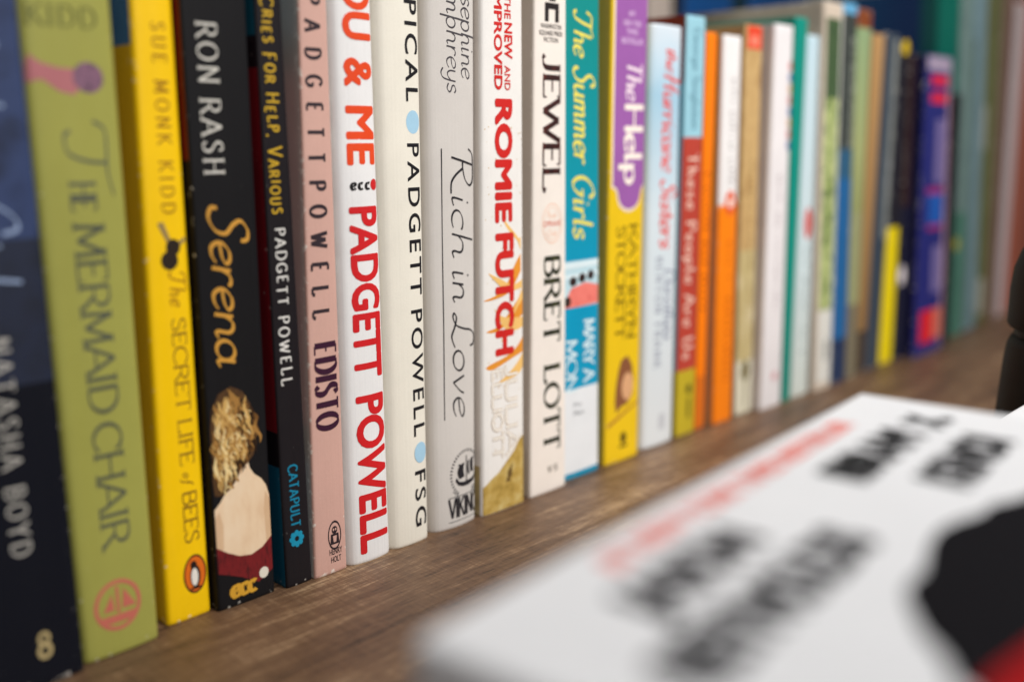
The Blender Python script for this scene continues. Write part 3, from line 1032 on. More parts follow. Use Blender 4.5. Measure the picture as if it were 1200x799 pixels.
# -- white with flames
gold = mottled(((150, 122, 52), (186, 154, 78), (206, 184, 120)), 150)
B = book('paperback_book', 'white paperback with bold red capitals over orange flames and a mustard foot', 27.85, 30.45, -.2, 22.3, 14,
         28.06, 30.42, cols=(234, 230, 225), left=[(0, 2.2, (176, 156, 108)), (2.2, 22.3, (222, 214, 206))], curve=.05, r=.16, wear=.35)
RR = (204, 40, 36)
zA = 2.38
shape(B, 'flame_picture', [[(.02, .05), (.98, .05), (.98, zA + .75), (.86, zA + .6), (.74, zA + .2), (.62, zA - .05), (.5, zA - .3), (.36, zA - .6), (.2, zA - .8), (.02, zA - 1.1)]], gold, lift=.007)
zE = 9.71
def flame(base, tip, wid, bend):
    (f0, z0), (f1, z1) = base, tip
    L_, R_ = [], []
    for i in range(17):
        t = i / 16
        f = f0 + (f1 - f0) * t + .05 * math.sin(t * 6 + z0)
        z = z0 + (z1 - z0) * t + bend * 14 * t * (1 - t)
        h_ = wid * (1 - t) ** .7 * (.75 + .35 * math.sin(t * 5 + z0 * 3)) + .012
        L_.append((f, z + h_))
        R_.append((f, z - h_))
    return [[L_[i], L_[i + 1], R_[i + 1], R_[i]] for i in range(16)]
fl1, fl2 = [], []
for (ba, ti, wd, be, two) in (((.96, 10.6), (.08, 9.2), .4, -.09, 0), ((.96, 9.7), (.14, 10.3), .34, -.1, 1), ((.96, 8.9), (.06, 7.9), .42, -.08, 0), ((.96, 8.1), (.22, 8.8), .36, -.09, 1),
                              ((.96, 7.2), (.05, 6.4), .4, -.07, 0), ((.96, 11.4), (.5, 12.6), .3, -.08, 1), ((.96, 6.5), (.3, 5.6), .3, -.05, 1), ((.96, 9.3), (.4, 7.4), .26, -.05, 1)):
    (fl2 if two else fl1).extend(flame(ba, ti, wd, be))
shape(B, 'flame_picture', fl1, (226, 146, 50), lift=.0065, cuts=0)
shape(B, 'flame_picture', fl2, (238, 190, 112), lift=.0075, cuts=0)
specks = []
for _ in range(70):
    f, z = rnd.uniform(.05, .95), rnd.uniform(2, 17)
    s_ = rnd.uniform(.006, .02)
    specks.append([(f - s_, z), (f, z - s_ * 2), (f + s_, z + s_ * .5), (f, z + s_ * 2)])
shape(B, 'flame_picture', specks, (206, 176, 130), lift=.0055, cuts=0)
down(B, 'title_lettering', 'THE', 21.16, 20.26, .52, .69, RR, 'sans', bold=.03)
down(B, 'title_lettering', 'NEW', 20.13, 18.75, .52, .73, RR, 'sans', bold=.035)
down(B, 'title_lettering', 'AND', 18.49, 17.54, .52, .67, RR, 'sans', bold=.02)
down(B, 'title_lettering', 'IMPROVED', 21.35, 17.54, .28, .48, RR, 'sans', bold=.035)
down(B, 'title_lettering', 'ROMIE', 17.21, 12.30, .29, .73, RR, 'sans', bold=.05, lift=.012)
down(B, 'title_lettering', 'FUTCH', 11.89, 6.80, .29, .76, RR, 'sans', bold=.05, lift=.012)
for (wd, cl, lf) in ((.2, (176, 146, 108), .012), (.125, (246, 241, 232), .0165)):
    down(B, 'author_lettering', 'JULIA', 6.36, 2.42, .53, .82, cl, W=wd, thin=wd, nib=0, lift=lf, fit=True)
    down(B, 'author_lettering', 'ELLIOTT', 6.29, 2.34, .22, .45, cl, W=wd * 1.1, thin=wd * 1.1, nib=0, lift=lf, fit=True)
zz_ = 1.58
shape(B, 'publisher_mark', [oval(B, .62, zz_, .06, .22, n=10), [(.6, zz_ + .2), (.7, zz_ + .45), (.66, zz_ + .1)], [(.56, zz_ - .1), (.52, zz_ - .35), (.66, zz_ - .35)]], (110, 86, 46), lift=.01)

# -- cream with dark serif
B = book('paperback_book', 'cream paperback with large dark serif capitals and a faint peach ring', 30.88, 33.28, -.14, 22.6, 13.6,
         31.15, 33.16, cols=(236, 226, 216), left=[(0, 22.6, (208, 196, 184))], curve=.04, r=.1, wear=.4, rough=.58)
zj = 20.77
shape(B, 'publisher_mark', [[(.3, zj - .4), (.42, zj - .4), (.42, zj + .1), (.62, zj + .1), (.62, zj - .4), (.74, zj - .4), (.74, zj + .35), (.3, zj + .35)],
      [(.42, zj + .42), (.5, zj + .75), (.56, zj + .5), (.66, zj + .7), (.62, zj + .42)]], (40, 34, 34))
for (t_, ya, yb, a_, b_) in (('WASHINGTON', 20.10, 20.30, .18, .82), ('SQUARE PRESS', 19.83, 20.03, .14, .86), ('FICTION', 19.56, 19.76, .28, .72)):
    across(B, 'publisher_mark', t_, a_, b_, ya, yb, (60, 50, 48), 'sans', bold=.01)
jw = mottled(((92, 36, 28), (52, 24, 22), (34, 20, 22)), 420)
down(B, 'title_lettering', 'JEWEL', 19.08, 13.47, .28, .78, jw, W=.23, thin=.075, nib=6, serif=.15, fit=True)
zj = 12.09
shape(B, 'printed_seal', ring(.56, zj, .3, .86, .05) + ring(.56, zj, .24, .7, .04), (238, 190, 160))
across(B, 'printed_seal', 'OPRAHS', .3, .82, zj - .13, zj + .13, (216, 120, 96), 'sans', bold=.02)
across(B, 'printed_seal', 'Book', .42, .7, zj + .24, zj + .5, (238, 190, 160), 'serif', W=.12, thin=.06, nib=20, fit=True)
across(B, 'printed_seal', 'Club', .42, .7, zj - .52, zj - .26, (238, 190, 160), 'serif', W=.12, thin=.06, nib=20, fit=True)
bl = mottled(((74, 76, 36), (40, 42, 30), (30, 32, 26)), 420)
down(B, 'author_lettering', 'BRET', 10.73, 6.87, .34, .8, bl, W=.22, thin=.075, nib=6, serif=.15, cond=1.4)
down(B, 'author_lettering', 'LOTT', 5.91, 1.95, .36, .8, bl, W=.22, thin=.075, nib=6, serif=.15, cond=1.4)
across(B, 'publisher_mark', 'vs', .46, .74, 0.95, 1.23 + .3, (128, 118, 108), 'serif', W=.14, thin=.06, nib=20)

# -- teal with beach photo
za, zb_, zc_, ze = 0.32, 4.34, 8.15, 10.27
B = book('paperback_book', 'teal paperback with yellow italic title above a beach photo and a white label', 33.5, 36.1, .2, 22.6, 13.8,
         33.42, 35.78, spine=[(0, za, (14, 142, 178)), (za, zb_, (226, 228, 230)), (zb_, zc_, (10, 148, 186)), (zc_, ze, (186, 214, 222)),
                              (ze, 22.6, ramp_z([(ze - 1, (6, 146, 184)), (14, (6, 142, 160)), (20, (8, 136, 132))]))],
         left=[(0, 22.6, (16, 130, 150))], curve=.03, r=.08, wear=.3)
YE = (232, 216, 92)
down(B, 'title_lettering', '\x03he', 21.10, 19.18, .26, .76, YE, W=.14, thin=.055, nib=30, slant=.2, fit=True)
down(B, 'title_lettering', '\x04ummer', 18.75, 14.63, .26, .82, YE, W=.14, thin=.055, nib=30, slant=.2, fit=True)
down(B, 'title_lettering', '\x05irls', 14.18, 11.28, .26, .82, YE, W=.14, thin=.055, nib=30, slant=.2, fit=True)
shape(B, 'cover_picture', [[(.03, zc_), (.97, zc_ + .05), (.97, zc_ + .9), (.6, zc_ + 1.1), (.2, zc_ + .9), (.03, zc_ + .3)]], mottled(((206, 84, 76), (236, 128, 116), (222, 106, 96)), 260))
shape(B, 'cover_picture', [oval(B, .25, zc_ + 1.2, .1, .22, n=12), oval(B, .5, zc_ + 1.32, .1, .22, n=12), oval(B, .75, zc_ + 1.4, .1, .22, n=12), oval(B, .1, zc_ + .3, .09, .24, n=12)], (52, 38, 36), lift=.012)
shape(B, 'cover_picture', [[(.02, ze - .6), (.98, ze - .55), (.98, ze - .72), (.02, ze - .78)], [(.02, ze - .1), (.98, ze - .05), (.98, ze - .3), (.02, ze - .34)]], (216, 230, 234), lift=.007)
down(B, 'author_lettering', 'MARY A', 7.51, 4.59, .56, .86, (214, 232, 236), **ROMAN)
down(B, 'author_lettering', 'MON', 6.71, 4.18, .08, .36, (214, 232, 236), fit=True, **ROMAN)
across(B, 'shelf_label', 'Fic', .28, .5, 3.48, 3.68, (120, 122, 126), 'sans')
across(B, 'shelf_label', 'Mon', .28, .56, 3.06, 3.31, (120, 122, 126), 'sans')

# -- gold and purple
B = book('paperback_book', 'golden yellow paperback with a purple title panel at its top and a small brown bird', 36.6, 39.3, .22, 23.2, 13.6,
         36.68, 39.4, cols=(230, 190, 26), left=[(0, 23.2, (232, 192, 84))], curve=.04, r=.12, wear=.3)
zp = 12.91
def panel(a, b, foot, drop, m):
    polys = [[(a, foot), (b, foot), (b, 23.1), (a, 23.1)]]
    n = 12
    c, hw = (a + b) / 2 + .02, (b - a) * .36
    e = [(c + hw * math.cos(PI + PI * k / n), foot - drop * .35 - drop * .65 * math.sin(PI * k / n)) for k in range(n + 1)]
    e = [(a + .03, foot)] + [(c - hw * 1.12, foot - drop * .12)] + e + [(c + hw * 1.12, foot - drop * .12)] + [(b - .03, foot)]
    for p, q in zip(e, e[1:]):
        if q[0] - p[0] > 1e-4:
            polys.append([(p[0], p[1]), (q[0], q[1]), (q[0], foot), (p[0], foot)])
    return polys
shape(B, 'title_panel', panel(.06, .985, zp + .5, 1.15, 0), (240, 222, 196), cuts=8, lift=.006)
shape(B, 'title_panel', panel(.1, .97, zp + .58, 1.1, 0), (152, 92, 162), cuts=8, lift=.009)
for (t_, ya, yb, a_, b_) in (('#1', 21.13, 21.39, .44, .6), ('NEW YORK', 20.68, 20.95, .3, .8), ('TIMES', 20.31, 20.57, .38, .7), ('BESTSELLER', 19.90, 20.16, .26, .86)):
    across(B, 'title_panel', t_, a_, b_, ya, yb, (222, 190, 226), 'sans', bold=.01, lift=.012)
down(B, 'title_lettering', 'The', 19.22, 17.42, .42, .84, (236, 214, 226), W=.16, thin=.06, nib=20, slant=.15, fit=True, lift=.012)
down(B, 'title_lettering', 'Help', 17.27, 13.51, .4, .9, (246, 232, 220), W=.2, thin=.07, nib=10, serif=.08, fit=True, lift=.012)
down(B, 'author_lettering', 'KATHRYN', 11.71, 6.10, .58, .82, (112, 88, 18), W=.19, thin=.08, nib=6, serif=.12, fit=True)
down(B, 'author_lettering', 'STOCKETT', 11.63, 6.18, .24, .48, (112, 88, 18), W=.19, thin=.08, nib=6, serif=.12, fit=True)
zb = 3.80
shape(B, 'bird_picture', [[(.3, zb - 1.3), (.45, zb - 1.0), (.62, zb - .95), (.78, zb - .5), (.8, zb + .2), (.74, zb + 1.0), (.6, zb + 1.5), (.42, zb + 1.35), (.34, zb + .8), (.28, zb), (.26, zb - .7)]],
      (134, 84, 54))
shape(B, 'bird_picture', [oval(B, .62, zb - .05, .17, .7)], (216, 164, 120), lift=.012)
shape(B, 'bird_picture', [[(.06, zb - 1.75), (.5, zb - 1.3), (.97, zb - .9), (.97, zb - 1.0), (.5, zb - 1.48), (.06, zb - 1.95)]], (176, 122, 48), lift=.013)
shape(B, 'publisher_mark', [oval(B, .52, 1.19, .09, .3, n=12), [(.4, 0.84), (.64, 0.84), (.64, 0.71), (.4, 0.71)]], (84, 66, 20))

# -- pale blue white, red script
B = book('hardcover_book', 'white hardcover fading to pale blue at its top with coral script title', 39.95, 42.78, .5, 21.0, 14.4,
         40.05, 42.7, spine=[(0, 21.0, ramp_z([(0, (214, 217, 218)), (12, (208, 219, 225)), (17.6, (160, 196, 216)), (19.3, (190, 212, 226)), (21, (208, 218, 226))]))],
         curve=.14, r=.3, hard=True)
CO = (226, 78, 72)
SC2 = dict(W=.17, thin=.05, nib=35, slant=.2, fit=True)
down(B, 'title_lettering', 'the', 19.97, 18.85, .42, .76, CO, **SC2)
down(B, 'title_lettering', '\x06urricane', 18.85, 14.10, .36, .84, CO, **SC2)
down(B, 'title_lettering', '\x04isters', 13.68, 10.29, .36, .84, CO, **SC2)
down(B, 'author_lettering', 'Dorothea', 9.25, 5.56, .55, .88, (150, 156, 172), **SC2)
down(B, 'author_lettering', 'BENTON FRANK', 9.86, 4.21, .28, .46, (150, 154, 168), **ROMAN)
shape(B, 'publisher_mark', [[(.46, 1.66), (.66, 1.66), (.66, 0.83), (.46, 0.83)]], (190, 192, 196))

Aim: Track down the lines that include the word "script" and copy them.

Written answer:
The Blender Python script for this scene continues. Write part 3, from line 1032 on. More parts follow. Use Blender 4.5. Measure the picture as if it were 1200x799 pixels.
# -- pale blue white, red script
B = book('hardcover_book', 'white hardcover fading to pale blue at its top with coral script title', 39.95, 42.78, .5, 21.0, 14.4,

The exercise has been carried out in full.